Do you have a weblog?

Many, perhaps most, of the people who read my site have weblogs of their own. So naturally, everyone thinks they know why people blog. But it’s important to reiterate, though it’s rarely stated, that people have different goals for their weblogs. Being someone who’s lucky enough to get to advocate weblogs to people who are new to the medium, I love seeing that "Oh, wow!" reaction that first-time weblog readers so often have.

Unfortunately, a lot of people who’ve had a weblog for a long time or who have been involved in the space for years think that goals for new bloggers remain the same as they were for some of us years ago.
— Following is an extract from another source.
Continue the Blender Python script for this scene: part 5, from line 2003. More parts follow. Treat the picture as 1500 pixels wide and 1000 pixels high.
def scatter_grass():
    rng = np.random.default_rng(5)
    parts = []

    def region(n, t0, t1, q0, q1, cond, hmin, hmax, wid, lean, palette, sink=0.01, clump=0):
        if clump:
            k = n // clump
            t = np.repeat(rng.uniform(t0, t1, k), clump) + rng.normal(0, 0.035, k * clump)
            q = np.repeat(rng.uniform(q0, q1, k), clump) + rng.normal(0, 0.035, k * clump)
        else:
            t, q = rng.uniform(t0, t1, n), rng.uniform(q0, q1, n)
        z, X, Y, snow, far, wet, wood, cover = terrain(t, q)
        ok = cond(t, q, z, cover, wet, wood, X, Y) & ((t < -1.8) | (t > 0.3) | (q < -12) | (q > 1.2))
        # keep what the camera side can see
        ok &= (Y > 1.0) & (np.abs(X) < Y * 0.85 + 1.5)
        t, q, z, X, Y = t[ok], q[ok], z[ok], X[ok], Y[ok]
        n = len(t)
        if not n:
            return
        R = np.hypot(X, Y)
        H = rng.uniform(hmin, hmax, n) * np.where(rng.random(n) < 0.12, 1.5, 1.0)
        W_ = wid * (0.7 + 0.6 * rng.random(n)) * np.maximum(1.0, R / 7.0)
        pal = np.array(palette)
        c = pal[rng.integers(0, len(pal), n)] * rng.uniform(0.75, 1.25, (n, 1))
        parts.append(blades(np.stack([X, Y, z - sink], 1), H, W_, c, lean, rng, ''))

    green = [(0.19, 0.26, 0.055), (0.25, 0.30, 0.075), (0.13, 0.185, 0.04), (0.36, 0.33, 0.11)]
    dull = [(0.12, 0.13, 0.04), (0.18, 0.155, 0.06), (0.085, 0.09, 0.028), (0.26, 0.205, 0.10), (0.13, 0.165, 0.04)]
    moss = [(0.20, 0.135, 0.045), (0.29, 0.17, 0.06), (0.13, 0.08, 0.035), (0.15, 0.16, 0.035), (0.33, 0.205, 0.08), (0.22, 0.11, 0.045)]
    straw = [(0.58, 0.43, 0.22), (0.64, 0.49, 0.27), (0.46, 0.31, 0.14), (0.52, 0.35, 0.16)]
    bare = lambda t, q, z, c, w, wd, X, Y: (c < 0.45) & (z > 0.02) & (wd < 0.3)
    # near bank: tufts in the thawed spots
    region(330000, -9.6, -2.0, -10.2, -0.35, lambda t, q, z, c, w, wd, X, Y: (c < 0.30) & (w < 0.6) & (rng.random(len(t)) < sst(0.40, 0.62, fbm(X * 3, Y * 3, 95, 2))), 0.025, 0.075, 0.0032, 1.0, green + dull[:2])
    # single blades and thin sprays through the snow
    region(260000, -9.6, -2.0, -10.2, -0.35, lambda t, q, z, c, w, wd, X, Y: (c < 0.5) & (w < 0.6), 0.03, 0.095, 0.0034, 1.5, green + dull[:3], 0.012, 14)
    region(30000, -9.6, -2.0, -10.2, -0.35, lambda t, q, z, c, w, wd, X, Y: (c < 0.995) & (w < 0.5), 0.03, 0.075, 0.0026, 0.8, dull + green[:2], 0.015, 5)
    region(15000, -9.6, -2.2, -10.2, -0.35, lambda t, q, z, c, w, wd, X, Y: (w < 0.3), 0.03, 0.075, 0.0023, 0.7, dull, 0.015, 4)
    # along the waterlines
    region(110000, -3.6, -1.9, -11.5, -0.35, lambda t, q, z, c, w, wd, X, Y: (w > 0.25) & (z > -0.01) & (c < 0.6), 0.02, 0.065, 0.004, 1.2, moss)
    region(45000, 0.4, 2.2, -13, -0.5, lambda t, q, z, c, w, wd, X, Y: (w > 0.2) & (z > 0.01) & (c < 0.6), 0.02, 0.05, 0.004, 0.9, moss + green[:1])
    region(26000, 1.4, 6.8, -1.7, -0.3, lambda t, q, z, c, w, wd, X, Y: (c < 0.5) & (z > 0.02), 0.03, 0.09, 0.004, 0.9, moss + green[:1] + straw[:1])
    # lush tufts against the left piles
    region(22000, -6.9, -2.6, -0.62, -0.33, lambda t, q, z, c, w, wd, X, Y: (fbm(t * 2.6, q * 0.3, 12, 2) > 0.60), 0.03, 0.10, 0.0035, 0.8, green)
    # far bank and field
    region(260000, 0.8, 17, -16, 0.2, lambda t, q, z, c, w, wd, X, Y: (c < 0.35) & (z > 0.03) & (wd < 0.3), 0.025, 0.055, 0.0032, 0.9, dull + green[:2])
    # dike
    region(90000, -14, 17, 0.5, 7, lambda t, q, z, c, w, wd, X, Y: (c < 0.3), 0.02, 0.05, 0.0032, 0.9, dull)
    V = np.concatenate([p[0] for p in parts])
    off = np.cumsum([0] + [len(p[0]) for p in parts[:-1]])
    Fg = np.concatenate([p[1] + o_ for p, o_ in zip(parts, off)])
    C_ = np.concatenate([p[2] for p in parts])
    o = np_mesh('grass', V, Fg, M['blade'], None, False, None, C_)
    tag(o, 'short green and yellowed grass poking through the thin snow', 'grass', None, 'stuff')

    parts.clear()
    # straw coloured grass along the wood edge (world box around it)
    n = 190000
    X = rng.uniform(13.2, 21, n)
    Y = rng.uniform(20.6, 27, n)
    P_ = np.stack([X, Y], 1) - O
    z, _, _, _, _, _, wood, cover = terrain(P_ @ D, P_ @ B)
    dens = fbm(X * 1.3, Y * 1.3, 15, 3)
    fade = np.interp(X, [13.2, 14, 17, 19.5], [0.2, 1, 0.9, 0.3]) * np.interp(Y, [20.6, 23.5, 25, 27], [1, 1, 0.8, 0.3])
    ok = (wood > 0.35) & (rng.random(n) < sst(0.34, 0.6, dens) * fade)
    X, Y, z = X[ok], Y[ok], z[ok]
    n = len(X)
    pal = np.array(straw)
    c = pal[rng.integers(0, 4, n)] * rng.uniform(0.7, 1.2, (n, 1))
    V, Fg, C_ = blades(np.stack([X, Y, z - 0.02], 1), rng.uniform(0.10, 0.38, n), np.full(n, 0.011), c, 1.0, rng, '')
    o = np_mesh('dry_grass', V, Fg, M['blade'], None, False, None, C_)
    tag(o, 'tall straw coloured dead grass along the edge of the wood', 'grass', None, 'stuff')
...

And that threatens our ability to welcome new voices and perspectives into our medium.

For example, though we have a lot of Blogdex-style link popularity or diffusion indexes, the majority of weblogs these days aren’t interested in having a lot of readers. It’s not that their authors are having a sour-grapes "I didn’t want the traffic anyway…" reaction, they’re genuinely not interested in popularity because their goals are based on communicating with the people whom they already care about, usually their friends and family.

So when I see disparaging of "unpopular" or low-flow weblogs or the use of someone’s readership as a barometer of their legitimacy, credibility or importance, and I have to strongly object. Popularity is easy. What matters is that you connect.